Like how employers and employees have their own respective power to make a business thrive or to exploit and harm each other, consumers have power.  Just as a business would die if all employees left and refused to return, given that there was no one willing to replace them--and indeed, letting predatory workplaces die in this way might be the only thing that makes egoistic employers care about not oppressing workers--a business would not be able to continue if consumers stopped making purchases.  It would not even take a total absence of consumer spending, but just enough so that companies cannot make profit or at least break even after all expenses are paid.  Whether they realize or lean into this fact, consumers have immense power, the power to contribute to the prosperity or downfall of any company, from the most miniscule small businesses to the largest megacorporations.

The reasons why people might stop buying from a company are diverse.  Some consumers might stop because of a boycott over real or perceived philosophical problems with a company, others because they lose interest in what a company offers or forget about something they wished to purchase, and still others because they no longer have the financial resources to spare.  The most important of these is the power to genuinely hurt a company's "bottom line" if it it guilty of heinous actions, though it does not logically follow from spending money on something that a person knows about or supports (even if they do know) the worldview driving the company.  This is a crucial distinction to make because abstaining from all economic contributions to a company's success is not necessarily the same as being a just person or vice versa.
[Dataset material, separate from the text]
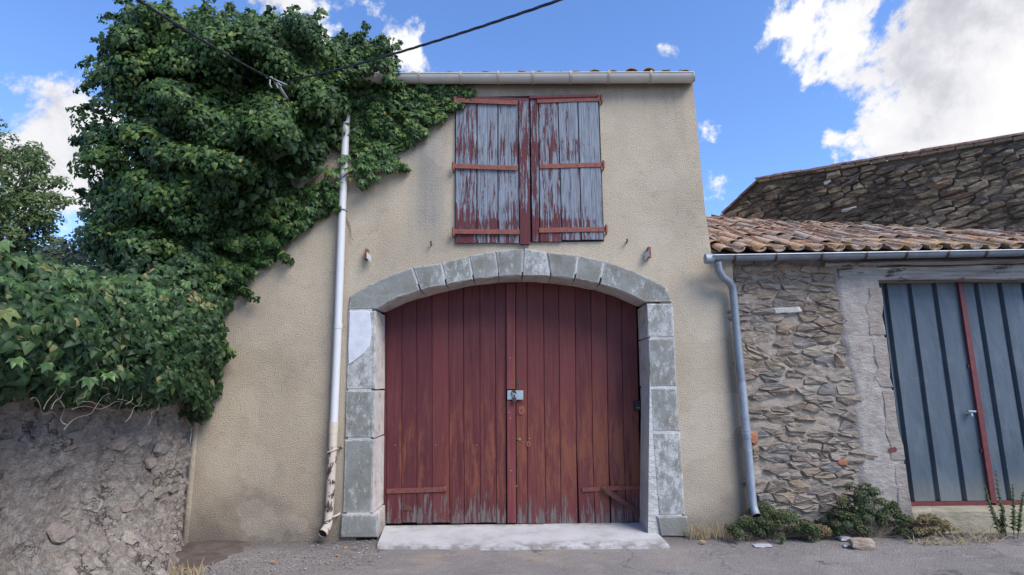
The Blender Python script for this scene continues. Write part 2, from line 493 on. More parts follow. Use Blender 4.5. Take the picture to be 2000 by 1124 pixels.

Regardless of how aware they are of this or how they act in light of it, the power of consumers is as much a part of business as that of employers and employees, and it is a power that many consumers seem to ignore or take for granted.  If a current client or other kind of buyer wants to oppose a company for legitimate injustices, they can always refrain from making more purchases that enrich the company, or more likely just those at the top of the corporate hierarchy.  This almost always would have only a very small impact if one random consumer was to stop purchasing, but like how employees who come together for unions can accomplish more as a group than its members could alone, the effect is greatly increased when numerous consumers stop buying.  There is little consumers can actually do beyond this to fight a company besides just looking to reason to at least understand logical truths about business that do not depend on greed or preference, but even just doing either of these ensures that at least one person does not live for consumerism or moral apathy.